Normally, at some point in a review I’d go over the game’s core system and structure, but the idea of trying to map this game out for y’all seems seriously impossible.  Here are some scattered musings, instead: the knight has stats and special equipment and can gain experience points based on their actions (here called “Grit”, as if we also need to memorize this game’s ultra-specific terminology on top of everything else), the dragon has this complicated mana system for determining which actions it can take, the goblins play more like a tactics game where you have several units that you are managing via three(!) separate decks of cards, the cave is just confusing because apparently you are supposed to play it competitively but your ability to do so is severely limited by contextual mandates (play one of the three tiles in your hand, BUT if you have any tiles that have THIS on them you MUST play them first!), and the thief is just totally irrelevant to the core action of the game and is basically running around doing their own thing the entire time.  Gah!  Even the movement rules differ for every role!  It is complete insanity.  The designers’ dedication to absolute asymmetry at any cost is bewildering, to say the least.  Why the heck does EVERY rule have to be different for EVERY role?  Proper asymmetric design plays on interesting player dynamics: balance of power, control of information, risk vs. reward, not by inventing an entire new ruleset for every player.  Gah, once again!

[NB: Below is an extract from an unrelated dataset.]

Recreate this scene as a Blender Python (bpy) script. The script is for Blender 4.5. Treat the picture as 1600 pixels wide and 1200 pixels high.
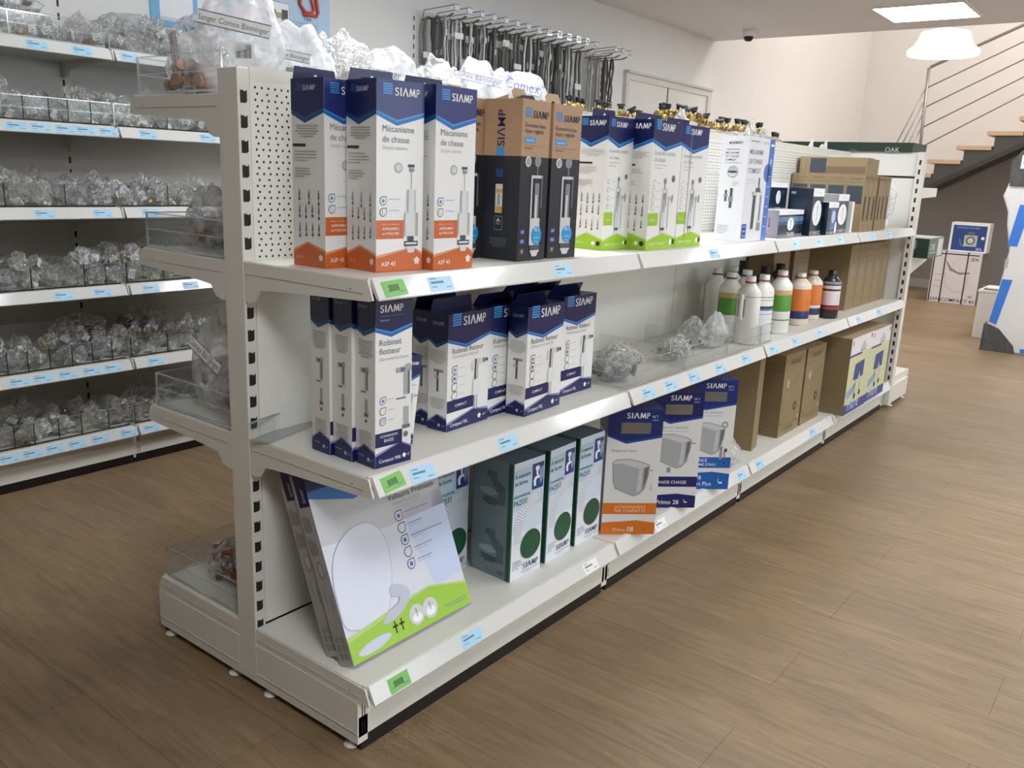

Look at Android: Netrunner, an excellent example of how intriguing proper asymmetry can be.  Yeah, both sides play differently, but there is a core set of mechanics and resources (Clicks, Credits, Agendas) that are the same for both players.  Not to mention there are only TWO roles and not FIVE.  Furthermore, Android: Netrunner is primarily a game of information, so the mechanical asymmetry isn’t as important as the asymmetry of player knowledge, something that you don’t have to memorize a zillion different rules to wrap your head around.  Lastly, the depth of interaction between players in Android: Netrunner puts Vast to absolute shame.  In Vast, there is basically only a single way for any particular player to interact with another, which is usually just attacking them.  This makes the entire game feel extremely scripted and restrictive.  It’s the goblins turns, they’ll try to attack the knight if they can.  It’s the knight’s turn, they’ll try to attack the dragon if they can.  Ugh.  Of course, attacking is a weird mess of role-specific rules as well, some of which are just flat-out obnoxious.  The majority are just simple stat comparisons, fine, but man that Dragon Die is just shameful.  Determining area of effect by rolling a single die you cannot influence in any way apart from a re-roll is borderline sadistic.  I once watched a dragon player attempt to breathe fire on a knight standing one tile in front of them only to miss three times in a row.  This got through play testing?  Play testers liked this?  I sure don’t.

Could this travesty be fixed?  Let’s try.  For starters, how about a drastic reduction in rules overhead.  Make core movement and action selection systems that are universal across roles.  Remove the Cave and Thief roles entirely (let’s get THREE player asymmetry figured out before we try FIVE, yeah?).  Make the game more about information by introducing hidden movement, secret action selection, or other mechanics of that nature.  Focus on mechanically simple but powerful ways of differentiating the roles.  The goblins have three units instead of one, for example.  All three roles have the same winning condition but very different ways of approaching it.  Maybe they’re ALL trapped in the cave and the first to escape wins!  Who knows?  I’m obviously just spitballing ideas here, but I feel inclined to do so because the creative vision that fueled Vast‘s development is plain to see despite the ultimately misguided product it resulted in.  Do not think for a second that I accuse Vast‘s creators of being lazy or opportunistic.  Vast is a failure that took a LOT of time, talent, and ambition to create.

To sum this review up, I feel no urge whatsoever to wrestle with Vast‘s obtuseness ever again.  For those interested, I’ve played it at three, which felt like we were playing three-fifths of a game (we were), and at the full five, which was a seriously chaotic and slow couple of hours.  Teaching the game is hilarious; you basically can’t.  Every player will have questions on every one of their turns, almost guaranteed.  Hey, that’s why the reference materials are the entire rulebook, problem solved!  Jokes aside, I do respect the attempt here by Leder Games to push the boundaries of game design into new and exciting territory.  Prior to the rules explanation, the game sounds quite appealing!  But, in the end, the experience of playing Vast: The Crystal Caverns amounts to little more than trying to keep track of a hundred little finicky rules in a possibility space so cramped by them there’s no room left for player agency, meaningful decisions, or tactical depth.  I mentioned before that Vast asks a lot of its players.  That’s not the problem — a lot of great games do — but that Vast gives back so little in return, that definitely is.

Vast: The Crystal Caverns gets a rating of TWO out of FIVE, indicating it is NOT RECOMMENDED.